With the failure of cap and trade emission pricing in Washington and in international negotiations, we’re all wondering how to make progress on clean energy adoption without major leadership from the federal government.
The possibility of such progress was one of the topics of a paper I recently worked on with colleagues from the American Enterprise and Breakthrough institutes. And it’s also something my colleague Jonathan Rothwell and I have been mulling as we work on a major forthcoming measurement of the clean economy in U.S. metropolitan areas.
Now, our friend Lew Milford of the Clean Energy Group has put out a smart new paper that nicely encapsulates the present moment en route to stressing something Jonathan and I have come to think is critical: the utility connection in clean energy uptake.
A good federalist with a feel for how real-world markets work, Lew first places states at the center of action on clean technology adoption. Writes Milford and his colleague Jessica Morey: “States today are at the forefront of domestic efforts to address clean energy and climate change. They have shown extraordinary bipartisan leadership as they design and implement creative and diverse clean energy programs.”

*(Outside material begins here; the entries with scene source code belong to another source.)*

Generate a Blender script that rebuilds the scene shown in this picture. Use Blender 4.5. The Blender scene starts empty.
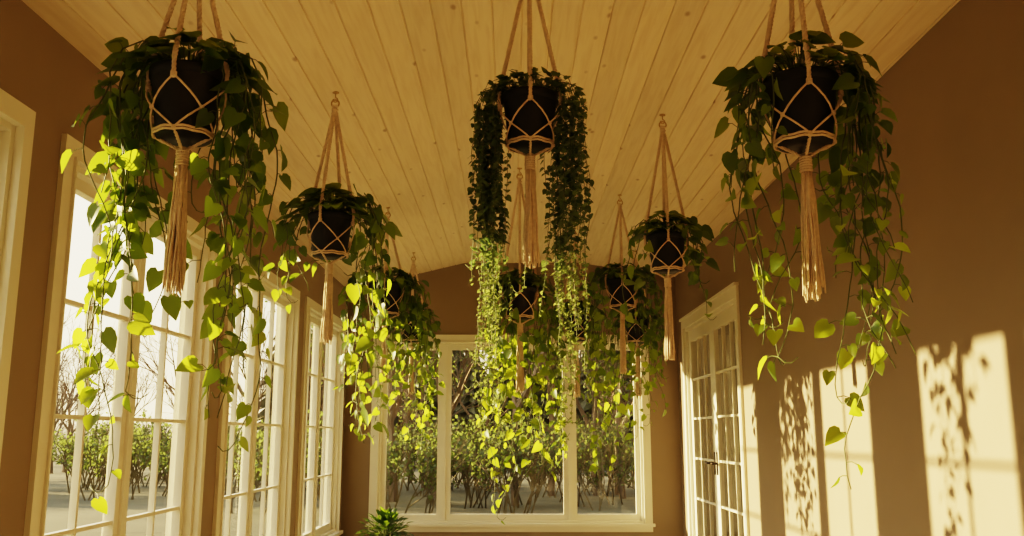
import bpy, math, random
from mathutils import Vector, Matrix, noise
V = Vector
EYE = 1.25
XW = 1.8      # half room width
YF = 9.8      # far wall
YB = -1.4     # wall behind the camera

# ------------------------------------------------------------------ helpers
class Mesh:
    def __init__(s): s.v=[]; s.f=[]; s.c=[]; s.m=[]
    def box(s, lo, hi, P=None, mat=0):
        b=len(s.v)
        for z in (lo[2],hi[2]):
            for y in (lo[1],hi[1]):
                for x in (lo[0],hi[0]):
                    s.v.append(P(x,y,z) if P else (x,y,z))
        for q in ((0,2,3,1),(4,5,7,6),(0,1,5,4),(2,6,7,3),(0,4,6,2),(1,3,7,5)):
            s.f.append([b+i for i in q]); s.m.append(mat)
    def tube(s, pts, r, n=5, cap=True, closed=False, mat=0):
        pts=[V(p) for p in pts]; N=len(pts)
        rs = r if isinstance(r,(list,tuple)) else [r]*N
        b=len(s.v); up=None
        for i,p in enumerate(pts):
            if closed: t=pts[(i+1)%N]-pts[i-1]
            else: t=pts[min(i+1,N-1)]-pts[max(i-1,0)]
            if t.length<1e-9: t=V((0,0,1))
            t.normalize()
            if up is None:
                up = V((1,0,0)) if abs(t.x)<.8 else V((0,1,0))
            u=(up-t*up.dot(t))
            if u.length<1e-4: u=t.orthogonal()
            u.normalize(); up=u; w=t.cross(u)
            for k in range(n):
                a=2*math.pi*k/n
                s.v.append(p+(u*math.cos(a)+w*math.sin(a))*rs[i])
        segs = N if closed else N-1
        for i in range(segs):
            j=(i+1)%N
            for k in range(n):
                k2=(k+1)%n
                s.f.append([b+i*n+k,b+i*n+k2,b+j*n+k2,b+j*n+k]); s.m.append(mat)
        if cap and not closed:
            s.f.append([b+k for k in range(n)][::-1]); s.m.append(mat)
            s.f.append([b+(N-1)*n+k for k in range(n)]); s.m.append(mat)
    def lathe(s, prof, n=40, mat=0, c=(0,0,0)):
        b=len(s.v)
        for r,z in prof:
            for k in range(n):
                a=2*math.pi*k/n
                s.v.append((c[0]+r*math.cos(a),c[1]+r*math.sin(a),c[2]+z))
        for i in range(len(prof)-1):
            for k in range(n):
                k2=(k+1)%n
                s.f.append([b+i*n+k,b+i*n+k2,b+(i+1)*n+k2,b+(i+1)*n+k]); s.m.append(mat)
    def build(s, name, mats, parent=None, smooth=False, loc=None):
        me=bpy.data.meshes.new(name)
        me.from_pydata([tuple(v) for v in s.v],[],s.f)
        if not isinstance(mats,(list,tuple)): mats=[mats]
        for m in mats: me.materials.append(m)
        if len(mats)>1: me.polygons.foreach_set('material_index', s.m)
        if smooth: me.polygons.foreach_set('use_smooth',[True]*len(me.polygons))
        if s.c:
            at=me.color_attributes.new('tint','FLOAT_COLOR','POINT')
            flat=[]
            for c in s.c: flat += [c,c,c,1]
            at.data.foreach_set('color',flat)
        me.update()
        o=bpy.data.objects.new(name,me)
        bpy.context.collection.objects.link(o)
        if parent: o.parent=parent
        if loc: o.location=loc
        return o

def empty(name, loc=(0,0,0)):
    e=bpy.data.objects.new(name,None); e.location=loc; e.empty_display_size=.1
    bpy.context.collection.objects.link(e); return e

def newmat(name):
    m=bpy.data.materials.new(name); m.use_nodes=True
    nt=m.node_tree; nt.nodes.clear()
    out=nt.nodes.new('ShaderNodeOutputMaterial')
    return m,nt,nt.nodes,nt.links,out

def simple(name, col, rough=.6, var=.08, scale=8, bump=0.0, bscale=60, spec=.5, metal=0):
    m,nt,N,L,out=newmat(name)
    b=N.new('ShaderNodeBsdfPrincipled'); b.inputs['Roughness'].default_value=rough
    b.inputs['Specular IOR Level'].default_value=spec; b.inputs['Metallic'].default_value=metal
    tc=N.new('ShaderNodeTexCoord'); n=N.new('ShaderNodeTexNoise'); n.inputs['Scale'].default_value=scale
    n.inputs['Detail'].default_value=4
    L.new(tc.outputs['Object'],n.inputs['Vector'])
    r=N.new('ShaderNodeValToRGB'); r.color_ramp.elements[0].position=.3; r.color_ramp.elements[1].position=.7
    r.color_ramp.elements[0].color=[c*(1-var) for c in col]+[1]
    r.color_ramp.elements[1].color=[min(1,c*(1+var)) for c in col]+[1]
    L.new(n.outputs['Fac'],r.inputs['Fac']); L.new(r.outputs['Color'],b.inputs['Base Color'])
    if bump:
        n2=N.new('ShaderNodeTexNoise'); n2.inputs['Scale'].default_value=bscale
        L.new(tc.outputs['Object'],n2.inputs['Vector'])
        bp=N.new('ShaderNodeBump'); bp.inputs['Strength'].default_value=bump; bp.inputs['Distance'].default_value=.01
        L.new(n2.outputs['Fac'],bp.inputs['Height']); L.new(bp.outputs['Normal'],b.inputs['Normal'])
    L.new(b.outputs[0],out.inputs[0])
    return m

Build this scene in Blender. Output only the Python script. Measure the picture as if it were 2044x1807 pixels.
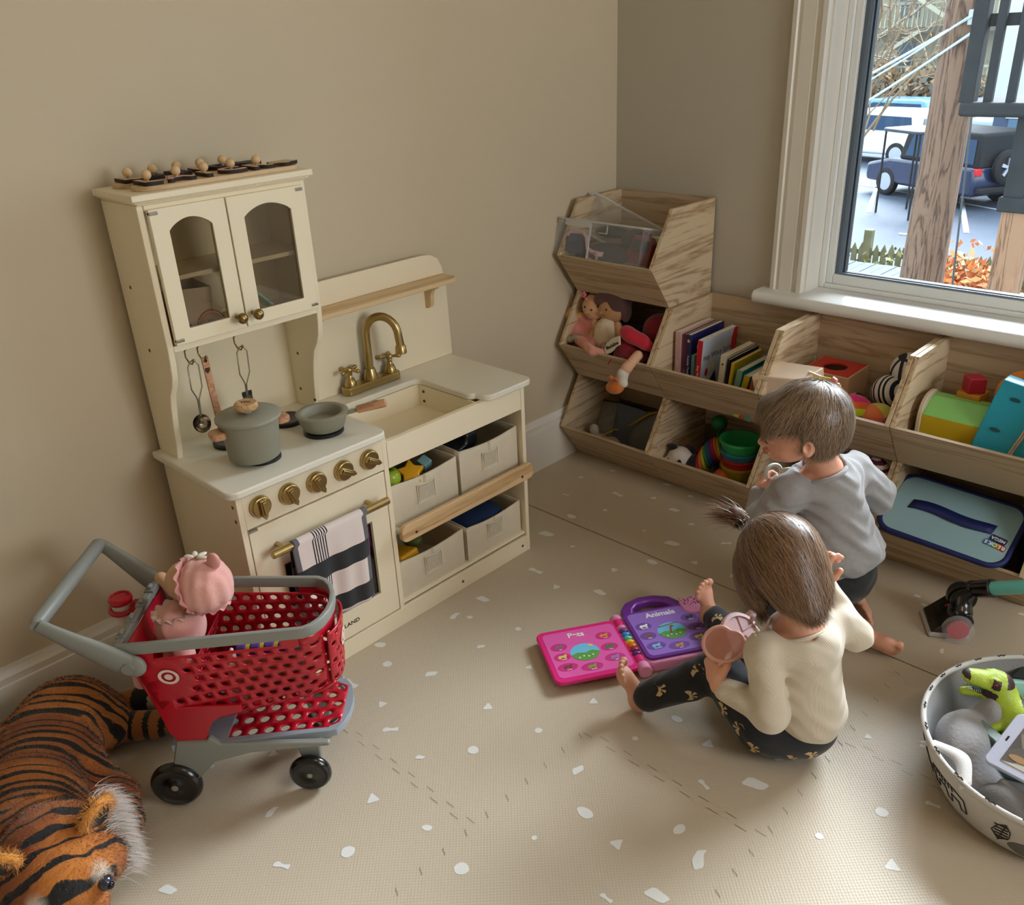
import bpy, math, random
import numpy as np
from mathutils import Vector, Matrix, Euler
sc = bpy.context.scene
for o in list(bpy.data.objects): bpy.data.objects.remove(o)
COL = sc.collection
R = math.radians
random.seed(7); rng = np.random.default_rng(7)

# ---------------- camera ----------------
cam_d = bpy.data.cameras.new('camera'); cam = bpy.data.objects.new('camera', cam_d); COL.objects.link(cam)
CAM = (1.6695, -2.1775, 1.2217); YAW, PITCH, ROLL = R(-44.8818), R(25.4541), R(-2.6999)
fw = Vector((math.sin(YAW)*math.cos(PITCH), math.cos(YAW)*math.cos(PITCH), -math.sin(PITCH)))
rt = Vector((math.cos(YAW), -math.sin(YAW), 0)); up = rt.cross(fw)
r2 = math.cos(ROLL)*rt + math.sin(ROLL)*up; u2 = -math.sin(ROLL)*rt + math.cos(ROLL)*up
M = Matrix((r2, u2, -fw)).transposed().to_4x4(); M.translation = Vector(CAM)
cam.matrix_world = M
cam_d.sensor_width = 36; cam_d.lens = 1734.49/2044*36; cam_d.clip_start = .02; cam_d.clip_end = 300
sc.camera = cam
# ---------------- colour, world, light ----------------
sc.view_settings.view_transform = 'Standard'; sc.view_settings.look = 'None'
sc.view_settings.gamma = 1; sc.view_settings.use_curve_mapping = False
sc.view_settings.exposure = 0.16
sc.cycles.use_denoising = True
try: sc.cycles.denoiser = 'OPENIMAGEDENOISE'
except Exception: pass
sc.cycles.max_bounces = 8; sc.cycles.diffuse_bounces = 4; sc.cycles.glossy_bounces = 3
sc.cycles.transparent_max_bounces = 12; sc.cycles.caustics_reflective = False; sc.cycles.caustics_refractive = False
w = bpy.data.worlds.new('sky'); sc.world = w; w.use_nodes = True
nt = w.node_tree; bg = nt.nodes['Background']
bg.inputs[0].default_value = (.78, .90, 1.0, 1); bg.inputs[1].default_value = 3.7
def light(name, kind, loc, energy, color, size=None, size_y=None, rot=None, portal=False, spread=None):
    d = bpy.data.lights.new(name, kind); d.energy = energy; d.color = color
    if kind == 'AREA':
        d.shape = 'RECTANGLE'; d.size = size; d.size_y = size_y or size
        if spread: d.spread = spread
        if portal: d.cycles.is_portal = True
    elif size: d.shadow_soft_size = size
    o = bpy.data.objects.new(name, d); COL.objects.link(o); o.location = loc
    if rot: o.rotation_euler = rot
    return o
light('daylight_portal', 'AREA', (1.22, .13, 1.25), 1, (1,1,1), 1.06, 1.3, (R(-90),0,0), portal=True)
light('daylight_second_window', 'AREA', (3.40, -.85, 1.30), 20, (1.0, .98, .95), 1.0, 1.25, (0,R(90),0))
sun_d = bpy.data.lights.new('veiled_sun', 'SUN'); sun_d.energy = 21; sun_d.angle = R(48); sun_d.color = (.93, .96, 1.0)
sun_o = bpy.data.objects.new('veiled_sun', sun_d); COL.objects.link(sun_o); sun_o.rotation_euler = (R(-47), 0, R(4))
light('ceiling_lamp_glow', 'POINT', (2.3, -1.6, 2.18), 5.5, (1.0, .70, .42), .12)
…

But then, having said that, Milford and Morey then drill down, and hone in what Jonathan and I are increasingly feeling is one of the really crucial issues in the clean energy push: the central, mediating role played in the energy marketplace by regulated utilities. Here are Milford and Morey: “It makes sense that states have been on the cutting edge of clean energy technology deployment . Through their utility regulators, states decide what kinds of power plants--coal, oil, solar, or wind--are financed and built in the U.S. While the federal government can influence state energy investment decisions through research and development funding and tax incentives, federal agencies ultimately have little control over those electric power generation decisions…[By contrast], state governments, through price setting, permitting policies, incentives, and approvals for utility procurement of power or investment in new generation capacity, mandate what kinds of power sources are used to create electricity in the United States.”
In a word, Milford and Morey’s report hits the bullseye with its simple reminder that any solution to the “demand” problem in clean energy is going to have to involve state-regulated utilities, which not only mediate most demand in America but represent the greatest source of investment capital for new clean energy technologies of any meaningful scale. Quite simply, utility revenues represent the largest source of reliable capital in the country for investment in new energy technology, and it is not directed by customer preferences but by state governments in the form of utility commissions. Which makes the issue clear: Isn’t figuring out some way to redirect utility capital toward cleaner energy production one of the critical issues of our time? We suspect it is, and will be thinking about that going forward.